Because of this, I would personally contend that trying too hard to worry about quantization of general relativity at this stage is kind of "jumping the gun" - let's get (R)QFT sorted first, and perhaps the answers will become clear. After all, the problems are chiefly described as breakdown of the perturbative scattering theory, and it should not be too much of a surprise, I'd think, that if you should take what is already a patchwork, stuck-together-with-peeling-glue-and-cardboard "pile of hacks" and then try to push it even a bit hard, much less as hard as GR does by complicating spacetime far more - keep in mind that RQFT itself is necessitated by the mere introduction of spacetime (as opposed to separated space + time) - that the result is that it falls to pieces.

Answer 5

It is expected to be.

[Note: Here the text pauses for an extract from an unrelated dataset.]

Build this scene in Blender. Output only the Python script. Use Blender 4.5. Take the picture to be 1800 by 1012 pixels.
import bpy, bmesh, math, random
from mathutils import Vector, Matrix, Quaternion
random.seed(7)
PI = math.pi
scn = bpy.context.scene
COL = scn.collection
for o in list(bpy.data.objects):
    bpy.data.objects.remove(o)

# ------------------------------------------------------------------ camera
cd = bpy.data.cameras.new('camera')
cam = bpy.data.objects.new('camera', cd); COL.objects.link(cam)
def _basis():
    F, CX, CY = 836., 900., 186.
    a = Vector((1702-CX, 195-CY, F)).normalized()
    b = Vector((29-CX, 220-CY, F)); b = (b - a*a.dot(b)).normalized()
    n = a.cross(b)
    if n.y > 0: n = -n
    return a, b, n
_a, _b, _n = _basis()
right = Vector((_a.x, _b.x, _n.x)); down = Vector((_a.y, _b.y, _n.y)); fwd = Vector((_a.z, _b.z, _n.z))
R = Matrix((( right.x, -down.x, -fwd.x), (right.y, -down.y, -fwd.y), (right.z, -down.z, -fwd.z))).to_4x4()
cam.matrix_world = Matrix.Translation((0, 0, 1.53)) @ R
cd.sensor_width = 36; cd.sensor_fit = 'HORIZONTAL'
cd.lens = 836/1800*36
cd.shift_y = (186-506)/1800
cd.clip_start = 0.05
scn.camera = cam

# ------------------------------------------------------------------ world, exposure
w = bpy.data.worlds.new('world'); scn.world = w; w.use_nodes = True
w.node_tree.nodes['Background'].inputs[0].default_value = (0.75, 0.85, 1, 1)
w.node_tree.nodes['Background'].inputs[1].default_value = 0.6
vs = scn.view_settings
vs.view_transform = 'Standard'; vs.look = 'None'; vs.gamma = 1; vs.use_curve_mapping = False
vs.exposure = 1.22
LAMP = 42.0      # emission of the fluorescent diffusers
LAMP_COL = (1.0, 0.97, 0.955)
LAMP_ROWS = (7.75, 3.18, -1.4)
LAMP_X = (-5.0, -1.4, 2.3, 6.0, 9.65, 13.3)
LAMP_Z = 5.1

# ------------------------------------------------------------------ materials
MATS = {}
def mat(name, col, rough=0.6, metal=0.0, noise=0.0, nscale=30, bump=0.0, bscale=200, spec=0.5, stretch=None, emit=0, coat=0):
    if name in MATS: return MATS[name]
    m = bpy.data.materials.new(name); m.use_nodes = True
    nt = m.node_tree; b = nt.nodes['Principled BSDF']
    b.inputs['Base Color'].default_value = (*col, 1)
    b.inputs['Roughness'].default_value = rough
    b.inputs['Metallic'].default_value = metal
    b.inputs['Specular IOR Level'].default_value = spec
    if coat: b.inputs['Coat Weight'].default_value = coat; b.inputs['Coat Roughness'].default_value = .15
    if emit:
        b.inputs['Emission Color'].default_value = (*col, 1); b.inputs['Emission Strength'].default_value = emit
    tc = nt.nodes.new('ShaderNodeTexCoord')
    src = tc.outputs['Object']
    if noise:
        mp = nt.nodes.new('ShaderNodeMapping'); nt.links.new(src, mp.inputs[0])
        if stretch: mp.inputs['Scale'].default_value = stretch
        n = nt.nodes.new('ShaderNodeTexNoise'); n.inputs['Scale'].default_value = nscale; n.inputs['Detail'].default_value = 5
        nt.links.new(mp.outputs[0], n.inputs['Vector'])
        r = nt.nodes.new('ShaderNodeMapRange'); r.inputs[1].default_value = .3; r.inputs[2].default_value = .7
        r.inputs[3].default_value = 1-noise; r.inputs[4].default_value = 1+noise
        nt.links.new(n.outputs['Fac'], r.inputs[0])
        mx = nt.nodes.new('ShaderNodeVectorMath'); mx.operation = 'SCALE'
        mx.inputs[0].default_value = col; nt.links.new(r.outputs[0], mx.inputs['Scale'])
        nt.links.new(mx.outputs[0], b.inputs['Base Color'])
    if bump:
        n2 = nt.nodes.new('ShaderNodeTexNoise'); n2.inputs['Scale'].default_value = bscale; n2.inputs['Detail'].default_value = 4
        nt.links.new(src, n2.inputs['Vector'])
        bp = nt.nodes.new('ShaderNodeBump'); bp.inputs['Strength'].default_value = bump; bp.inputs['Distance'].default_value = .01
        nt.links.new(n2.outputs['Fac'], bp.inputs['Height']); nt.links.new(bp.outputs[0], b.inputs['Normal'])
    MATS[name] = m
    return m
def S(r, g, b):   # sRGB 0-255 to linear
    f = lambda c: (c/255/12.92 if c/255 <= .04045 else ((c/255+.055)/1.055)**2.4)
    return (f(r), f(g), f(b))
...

However, we are so far away from experimentally observing such a tiny length that it cannot be experimentally verified.

Answer 6

I would only like to add a few things that were not mentioned in the other answers.

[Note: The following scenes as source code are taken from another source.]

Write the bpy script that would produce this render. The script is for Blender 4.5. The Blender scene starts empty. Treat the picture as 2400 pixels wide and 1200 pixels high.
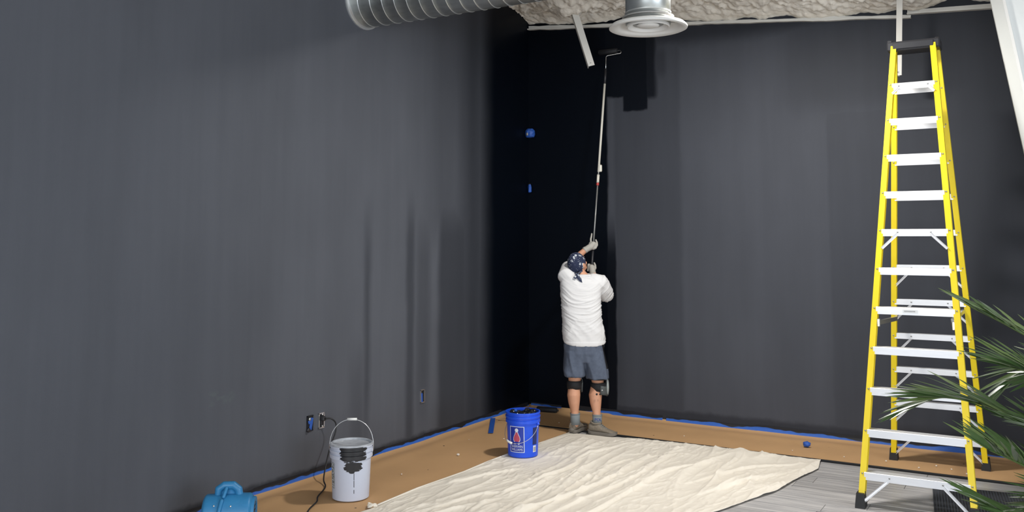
import bpy, math, random
import numpy as np
from mathutils import Vector, Matrix, noise, Euler

random.seed(7)
SC = bpy.context.scene
COL = SC.collection
PI = math.pi
R = math.radians

# ------------------------------------------------------------------ camera, world, lights, exposure
YAW = R(30.658)
cam_data = bpy.data.cameras.new('camera')
cam_data.sensor_width = 36.0
cam_data.lens = 2080.0 / 2400.0 * 36.0
cam_data.shift_y = -203.7 / 2400.0
cam_data.clip_start = 0.05
cam = bpy.data.objects.new('camera', cam_data)
cam.location = (5.110, -9.005, 1.93)
cam.rotation_euler = (R(94.5), 0, YAW)
COL.objects.link(cam)
SC.camera = cam

SC.view_settings.view_transform = 'Standard'
SC.view_settings.look = 'None'
SC.view_settings.gamma = 1.0
SC.view_settings.use_curve_mapping = False
SC.view_settings.exposure = 0.0

world = bpy.data.worlds.new('world')
SC.world = world
world.use_nodes = True
world.node_tree.nodes['Background'].inputs[0].default_value = (0.75, 0.86, 1.0, 1)
world.node_tree.nodes['Background'].inputs[1].default_value = 0.5


def area(name, loc, rot, sx, sy, power, color):
    d = bpy.data.lights.new(name, 'AREA')
    d.shape = 'RECTANGLE'
    d.size, d.size_y, d.energy, d.color = sx, sy, power, color
    o = bpy.data.objects.new(name, d)
    o.location, o.rotation_euler = loc, rot
    COL.objects.link(o)
    return o


# daylight through the storefront windows of the front wall (behind the camera) and of the right wall
area('daylight_front_window', (5.6, -13.9, 1.75), (R(90), 0, 0), 6.6, 2.7, 430, (0.88, 0.94, 1.0))
area('daylight_side_window', (10.35, -6.6, 1.6), (R(90), 0, R(90)), 6.0, 2.5, 320, (0.82, 0.90, 1.0))


# ------------------------------------------------------------------ helpers: materials
def nodes_of(m):
    return m.node_tree.nodes, m.node_tree.links


def math_node(m, op, a, b=None, c=None, clamp=False):
    N, L = nodes_of(m)
    n = N.new('ShaderNodeMath')
    n.operation = op
    n.use_clamp = clamp
    for i, v in enumerate((a, b, c)):
        if v is None:
            continue
        if isinstance(v, (int, float)):
            n.inputs[i].default_value = v
        else:
            L.new(v, n.inputs[i])
    return n.outputs[0]


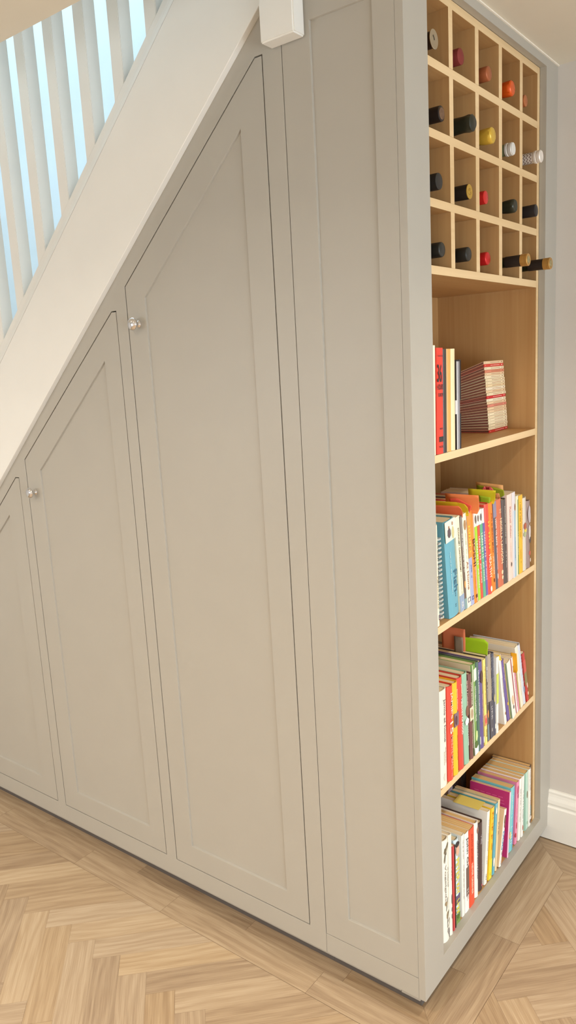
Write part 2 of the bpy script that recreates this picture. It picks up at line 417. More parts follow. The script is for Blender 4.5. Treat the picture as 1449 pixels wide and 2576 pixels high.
# ------------------------------------------------------------------ end unit: bookcase with wine rack
shaker_panel('side_panel', [(XS+.0009, .1124), (-.0192, .1124), (-.0192, H-.0004), (XS+.0009, H-.0004)],
             [(-.2210, .1857), (-.0692, .1857), (-.0692, 2.3211), (-.2210, 2.3211)], 0, .02, CAB, bc)
box('side_rail', (XS+.0002, 0, ZB), (-.0192, .02, .1108), CAB, bc, bev=.0005)
yl, yr, zo, zt = .1013, .8061, .113, 2.3753
fo = [(0, ZB), (W-.0222, ZB), (W-.0222, .1205), (W-.017, .125), (W-.020, .136), (W-.018, .147), (W-.0135, .158), (W-.0115, .166), (W-.012, .174), (W-.0085, .1792), (W-.0004, .1795), (W-.0004, H-.0004), (0, H-.0004)]
plate_with_holes('face_frame', fo, [[(yl, zo), (yr, zo), (yr, zt), (yl, zt)]], 'x', -.0188, 0, CAB, bc, bev=.0007)
XF, XB = -.0190, -.327
def cb(name, y0, y1, z0, z1, m, par=bc, x0=XB, bev=.0004): return lit_edge_band(box(name, (x0, y0, z0), (XF, y1, z1), m, par, bev))
cb('side_board', yl, .119, .095, zt, MAPV, x0=XB-.018); cb('side_board', .788, yr, .095, zt, MAPV, x0=XB-.018)
cb('top_board', .1192, .7878, 2.357, zt, MAPH); cb('bottom_board', .1192, .7878, .095, zo, MAPH)
box('back_board', (XB-.012, .1192, .095), (XB-.0002, .7878, zt), MAPV, bc)
for z in (1.3934, .978, .550): cb('shelf', .1192, .7878, z-.0186, z, MAPH)
rk = cb('wine_rack', .1192, .7878, 1.7955, 1.8141, MAPH)
for z in (2.2364, 2.0963, 1.9549): cb('rack_shelf', .1192, .7878, z-.0184, z, MAPH, rk)
CY = [(.119, .2385), (.2585, .3775), (.3975, .518), (.538, .658), (.6775, .788)]
rows = [(2.2364, 2.357), (2.0963, 2.218), (1.9549, 2.0779), (1.8141, 1.9365)]
bm = bmesh.new()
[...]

1. We all forget that the Planck-length comes from the Planck-constant, which comes originally from the photoelectric effect, and from Planck's discovery about the correlation between the energy and the frequency of the photon (and originally the difference between the energy levels of the emitting electron).

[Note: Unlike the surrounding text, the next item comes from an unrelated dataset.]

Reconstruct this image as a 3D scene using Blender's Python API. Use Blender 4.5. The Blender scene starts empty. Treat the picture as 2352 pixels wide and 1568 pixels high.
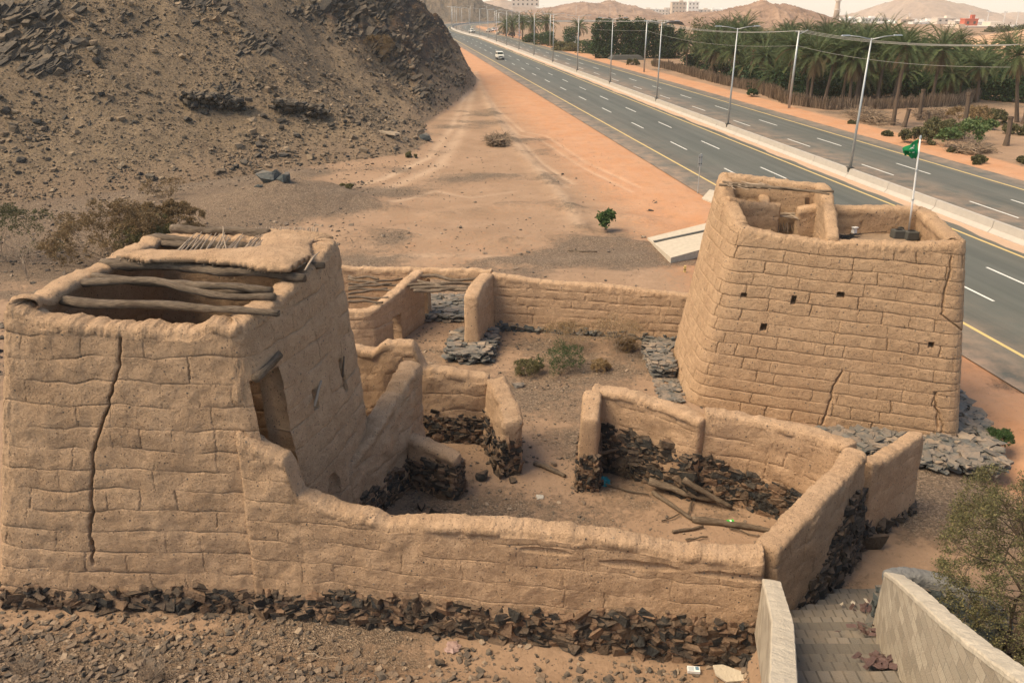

2. If we look at QM, we could express all particles as having a wave-function, and all particles having a probability distribution, a frequency and a wavelength as well. But let's just take photons now. If a photon has a certain frequency, it corresponds to it's wavelength too, and the smallest frequency could be (in theory) set to the Planck-length. Why? Because Em waves are information. If you think of a photon as information, then it's frequency can be measured experimentally. And it can be expressed as f=E/h. So if we have a photon (or any particle) with frequency so small, that will correspond to a wavelength that is the scale of the universe, it will not make sense any more. We are simply not able (theoretically we are, but it makes no sense) to express anything with a frequency smaller then that.

3. If the frequency cannot be smaller then that, then it makes sense to limit it so something. I understand that it is not the exact match with the Planck-length, but still there is a sense in limiting the frequency-minimum (and the wavelength maximum) even if we live in an accelerating expansion.

4. The reason that I choose photons is that they represent information. And if the wavelength of information itself cannot be larger then the scale of the universe, then it's frequency cannot be smaller then the corresponding frequency. So whether that minimal frequency is exactly the Planck-time (and so corresponds to the Planck-length and the Planck-constant) or not, is another question, especially because it changes as the universe expands.

But since information itself cannot have a smaller frequency then that, I believe it does not make sense to talk about anything (with a frequency of) smaller then that size (and since nothing can have a larger wavelength then the scale of the universe).

Of course this does not correspond to the spatial extension of particles, which, to our knowledge today in some cases are point like (and thus smaller then the Planck-length). I have no information on how we can measure experimentally something's spatial extension if this extension is smaller then the smallest possible frequency of a photon (that has the wavelength of the sale of the universe), but it would be nice to know.